━━━━━ DATASET EXCERPT

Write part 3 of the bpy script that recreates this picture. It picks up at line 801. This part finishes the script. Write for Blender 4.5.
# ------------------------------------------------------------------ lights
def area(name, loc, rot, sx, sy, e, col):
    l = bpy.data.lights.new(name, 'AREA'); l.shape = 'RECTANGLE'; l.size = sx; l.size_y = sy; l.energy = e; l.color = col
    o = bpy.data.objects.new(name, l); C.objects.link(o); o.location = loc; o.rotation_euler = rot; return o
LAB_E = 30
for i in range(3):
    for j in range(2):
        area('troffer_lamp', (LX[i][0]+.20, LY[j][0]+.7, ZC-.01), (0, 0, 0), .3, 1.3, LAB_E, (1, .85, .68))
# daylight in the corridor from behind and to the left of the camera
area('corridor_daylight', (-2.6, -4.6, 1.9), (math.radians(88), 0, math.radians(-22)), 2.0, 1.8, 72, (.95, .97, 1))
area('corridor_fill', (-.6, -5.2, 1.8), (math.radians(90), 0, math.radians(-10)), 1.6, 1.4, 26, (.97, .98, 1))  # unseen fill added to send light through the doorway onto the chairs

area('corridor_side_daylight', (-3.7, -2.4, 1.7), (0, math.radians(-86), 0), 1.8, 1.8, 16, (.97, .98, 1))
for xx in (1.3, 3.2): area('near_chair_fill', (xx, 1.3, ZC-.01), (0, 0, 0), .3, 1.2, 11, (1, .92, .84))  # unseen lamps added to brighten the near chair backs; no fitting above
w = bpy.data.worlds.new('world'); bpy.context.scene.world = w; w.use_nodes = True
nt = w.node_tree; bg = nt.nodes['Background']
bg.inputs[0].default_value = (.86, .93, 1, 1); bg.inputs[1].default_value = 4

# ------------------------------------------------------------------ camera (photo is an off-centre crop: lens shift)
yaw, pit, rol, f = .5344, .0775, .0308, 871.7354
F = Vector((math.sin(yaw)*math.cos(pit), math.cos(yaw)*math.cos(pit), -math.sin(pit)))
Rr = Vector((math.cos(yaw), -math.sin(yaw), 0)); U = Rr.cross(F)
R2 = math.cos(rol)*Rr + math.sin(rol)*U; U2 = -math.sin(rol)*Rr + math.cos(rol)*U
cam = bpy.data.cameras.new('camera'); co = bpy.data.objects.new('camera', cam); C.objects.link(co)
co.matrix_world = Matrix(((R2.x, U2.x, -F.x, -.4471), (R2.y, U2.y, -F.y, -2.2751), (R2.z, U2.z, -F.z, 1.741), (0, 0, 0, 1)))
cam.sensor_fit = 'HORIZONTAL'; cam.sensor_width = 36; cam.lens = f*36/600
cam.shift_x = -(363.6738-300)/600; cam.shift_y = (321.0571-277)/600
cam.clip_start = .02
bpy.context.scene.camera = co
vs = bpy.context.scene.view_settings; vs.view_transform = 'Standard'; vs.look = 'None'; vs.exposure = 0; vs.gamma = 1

━━━━━━━━━━

WHAT IS BEING ASKED: Return the listing above in its exact form.

FINAL RESULT:
Write part 3 of the bpy script that recreates this picture. It picks up at line 801. This part finishes the script. Write for Blender 4.5.
# ------------------------------------------------------------------ lights
def area(name, loc, rot, sx, sy, e, col):
    l = bpy.data.lights.new(name, 'AREA'); l.shape = 'RECTANGLE'; l.size = sx; l.size_y = sy; l.energy = e; l.color = col
    o = bpy.data.objects.new(name, l); C.objects.link(o); o.location = loc; o.rotation_euler = rot; return o
LAB_E = 30
for i in range(3):
    for j in range(2):
        area('troffer_lamp', (LX[i][0]+.20, LY[j][0]+.7, ZC-.01), (0, 0, 0), .3, 1.3, LAB_E, (1, .85, .68))
# daylight in the corridor from behind and to the left of the camera
area('corridor_daylight', (-2.6, -4.6, 1.9), (math.radians(88), 0, math.radians(-22)), 2.0, 1.8, 72, (.95, .97, 1))
area('corridor_fill', (-.6, -5.2, 1.8), (math.radians(90), 0, math.radians(-10)), 1.6, 1.4, 26, (.97, .98, 1))  # unseen fill added to send light through the doorway onto the chairs

area('corridor_side_daylight', (-3.7, -2.4, 1.7), (0, math.radians(-86), 0), 1.8, 1.8, 16, (.97, .98, 1))
for xx in (1.3, 3.2): area('near_chair_fill', (xx, 1.3, ZC-.01), (0, 0, 0), .3, 1.2, 11, (1, .92, .84))  # unseen lamps added to brighten the near chair backs; no fitting above
w = bpy.data.worlds.new('world'); bpy.context.scene.world = w; w.use_nodes = True
nt = w.node_tree; bg = nt.nodes['Background']
bg.inputs[0].default_value = (.86, .93, 1, 1); bg.inputs[1].default_value = 4

# ------------------------------------------------------------------ camera (photo is an off-centre crop: lens shift)
yaw, pit, rol, f = .5344, .0775, .0308, 871.7354
F = Vector((math.sin(yaw)*math.cos(pit), math.cos(yaw)*math.cos(pit), -math.sin(pit)))
Rr = Vector((math.cos(yaw), -math.sin(yaw), 0)); U = Rr.cross(F)
R2 = math.cos(rol)*Rr + math.sin(rol)*U; U2 = -math.sin(rol)*Rr + math.cos(rol)*U
cam = bpy.data.cameras.new('camera'); co = bpy.data.objects.new('camera', cam); C.objects.link(co)
co.matrix_world = Matrix(((R2.x, U2.x, -F.x, -.4471), (R2.y, U2.y, -F.y, -2.2751), (R2.z, U2.z, -F.z, 1.741), (0, 0, 0, 1)))
cam.sensor_fit = 'HORIZONTAL'; cam.sensor_width = 36; cam.lens = f*36/600
cam.shift_x = -(363.6738-300)/600; cam.shift_y = (321.0571-277)/600
cam.clip_start = .02
bpy.context.scene.camera = co
vs = bpy.context.scene.view_settings; vs.view_transform = 'Standard'; vs.look = 'None'; vs.exposure = 0; vs.gamma = 1